Right after Christmas, Kevin Conroy, AOL's product chief, did just that. Conroy shared the holiday email he supposedly sent to friends, family's and professional contacts. Think of it as the corporate version of the annual holiday letter.
In his email to employees ,where he shared the email he sent to his contact list, Conroy suggested that employees use that same email( or variations thereof) and send it to their friends and family.
It's a long , long email complete with hyperlinks, testimonials from major media outlets , and did I mention hyperlinks?
Depending on your vantage point, AOL was either:
(1) Attempting to launch a word of mouth marketing campaign(WOM)
(2) Asking employees to spam family and friends.

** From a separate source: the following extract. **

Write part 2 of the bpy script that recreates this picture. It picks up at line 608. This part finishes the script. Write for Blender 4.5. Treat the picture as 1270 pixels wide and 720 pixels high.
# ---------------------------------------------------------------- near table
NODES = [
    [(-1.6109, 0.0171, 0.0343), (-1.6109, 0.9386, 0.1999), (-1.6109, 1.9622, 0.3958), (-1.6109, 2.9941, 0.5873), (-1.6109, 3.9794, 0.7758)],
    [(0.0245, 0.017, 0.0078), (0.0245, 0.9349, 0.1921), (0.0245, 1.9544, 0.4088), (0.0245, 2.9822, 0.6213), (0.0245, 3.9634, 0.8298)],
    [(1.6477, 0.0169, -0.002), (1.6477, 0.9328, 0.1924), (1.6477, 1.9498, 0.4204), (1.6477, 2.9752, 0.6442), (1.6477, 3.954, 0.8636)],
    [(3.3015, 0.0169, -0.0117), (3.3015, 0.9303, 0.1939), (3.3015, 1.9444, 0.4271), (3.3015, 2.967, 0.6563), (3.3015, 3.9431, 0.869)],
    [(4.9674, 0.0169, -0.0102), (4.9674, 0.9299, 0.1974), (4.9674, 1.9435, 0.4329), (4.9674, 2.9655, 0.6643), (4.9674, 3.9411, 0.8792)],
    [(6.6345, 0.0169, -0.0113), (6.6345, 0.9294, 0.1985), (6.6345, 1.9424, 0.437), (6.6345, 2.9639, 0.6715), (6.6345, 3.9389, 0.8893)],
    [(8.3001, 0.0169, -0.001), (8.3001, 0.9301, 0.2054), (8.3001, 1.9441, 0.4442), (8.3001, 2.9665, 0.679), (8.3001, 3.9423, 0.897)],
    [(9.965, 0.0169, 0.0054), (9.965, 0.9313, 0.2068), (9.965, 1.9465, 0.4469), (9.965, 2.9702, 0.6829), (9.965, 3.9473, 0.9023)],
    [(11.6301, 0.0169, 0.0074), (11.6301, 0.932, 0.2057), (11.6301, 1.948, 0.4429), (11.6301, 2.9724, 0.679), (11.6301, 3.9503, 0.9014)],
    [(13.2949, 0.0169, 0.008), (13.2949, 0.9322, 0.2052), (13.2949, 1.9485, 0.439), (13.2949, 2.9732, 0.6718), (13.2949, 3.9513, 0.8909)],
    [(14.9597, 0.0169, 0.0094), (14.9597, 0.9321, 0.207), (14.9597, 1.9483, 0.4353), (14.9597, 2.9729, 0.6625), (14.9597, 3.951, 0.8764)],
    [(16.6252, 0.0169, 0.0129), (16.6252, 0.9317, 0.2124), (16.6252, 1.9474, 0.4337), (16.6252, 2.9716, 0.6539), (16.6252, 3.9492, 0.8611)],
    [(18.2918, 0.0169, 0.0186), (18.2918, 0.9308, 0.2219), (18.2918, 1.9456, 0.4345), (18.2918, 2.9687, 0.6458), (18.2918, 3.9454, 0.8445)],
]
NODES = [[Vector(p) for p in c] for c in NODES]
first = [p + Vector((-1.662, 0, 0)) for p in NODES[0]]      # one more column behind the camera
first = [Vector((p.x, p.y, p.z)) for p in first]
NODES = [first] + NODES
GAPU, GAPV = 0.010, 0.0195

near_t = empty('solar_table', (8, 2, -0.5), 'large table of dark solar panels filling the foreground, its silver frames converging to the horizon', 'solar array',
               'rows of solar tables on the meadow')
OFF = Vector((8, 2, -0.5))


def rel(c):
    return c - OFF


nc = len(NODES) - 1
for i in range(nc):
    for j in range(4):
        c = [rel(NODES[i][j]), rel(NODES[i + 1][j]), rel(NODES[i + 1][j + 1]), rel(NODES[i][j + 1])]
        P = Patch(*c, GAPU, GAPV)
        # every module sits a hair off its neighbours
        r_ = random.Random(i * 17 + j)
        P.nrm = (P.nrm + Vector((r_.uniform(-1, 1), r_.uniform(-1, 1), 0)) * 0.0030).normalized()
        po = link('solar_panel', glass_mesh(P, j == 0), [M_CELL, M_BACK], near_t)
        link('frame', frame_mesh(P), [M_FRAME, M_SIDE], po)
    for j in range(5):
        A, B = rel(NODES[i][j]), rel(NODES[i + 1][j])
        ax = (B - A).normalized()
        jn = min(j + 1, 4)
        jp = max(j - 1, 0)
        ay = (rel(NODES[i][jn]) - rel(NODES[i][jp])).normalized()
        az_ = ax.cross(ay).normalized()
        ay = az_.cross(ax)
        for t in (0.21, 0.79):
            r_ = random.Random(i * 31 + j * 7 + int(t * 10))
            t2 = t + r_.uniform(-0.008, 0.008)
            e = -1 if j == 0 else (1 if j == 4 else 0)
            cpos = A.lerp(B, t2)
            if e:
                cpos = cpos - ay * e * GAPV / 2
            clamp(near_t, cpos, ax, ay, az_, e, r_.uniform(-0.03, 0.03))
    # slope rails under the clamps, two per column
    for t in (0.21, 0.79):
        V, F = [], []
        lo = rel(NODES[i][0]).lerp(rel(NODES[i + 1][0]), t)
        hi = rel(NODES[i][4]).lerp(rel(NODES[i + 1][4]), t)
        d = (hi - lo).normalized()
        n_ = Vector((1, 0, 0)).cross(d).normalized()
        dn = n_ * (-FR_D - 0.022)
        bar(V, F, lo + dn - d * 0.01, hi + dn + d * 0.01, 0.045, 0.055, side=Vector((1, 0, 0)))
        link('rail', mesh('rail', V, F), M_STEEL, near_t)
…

Either way, the initiative signals the very sad and pitiful state of AOL's business.
From the ValleyWag:
His topdown directive did not spark any bottom-up fervor, it seems, as
he had to forward the message again on Friday, asking employees for
examples of get-out-the-users emails they'd sent.

Critics are saying that it is nothing more than an attempt on AOL's part to force employees to spam their friends. From The Silicon Alley Insider, a post entitled AOL to Employees: Please Spam Your Friends About Us!
Alas, not surprisingly, it seems no one forwarded it[...]So if you suddenly get an uncharacteristically stiff email from your
AOLer buddy about the company's new products, forgive him/her.
Expressing enthusiasm about AOL is now an AOL job requirement!
If AOL thought they were implementing a WOM marketing strategy, it might be beneficial for them to review some essential criteria required for a successful WOM campaign , From a book summary of Secrets of Word of Mouth Marketing by George Silverman,
3.
Word-of-mouth offers an authenticity to it because the source is
normally independent of the company, he or she is offering his or her
own candid opinion and therefore, the marketing appears credible.
6.
Studies have shown that a satisfied customer will tell an average of
three people about a product or service she likes, and eleven people
about a product or service with which she had a negative experience.
The fact that it appears AOL employees opted to not share the email says a great deal about their own satisfaction with the company.
This is a company without evangelists.
Perhaps if the company spent time figuring out what it needed to do to gain the support and loyalty of its employees, the friends and families would suddenly appear.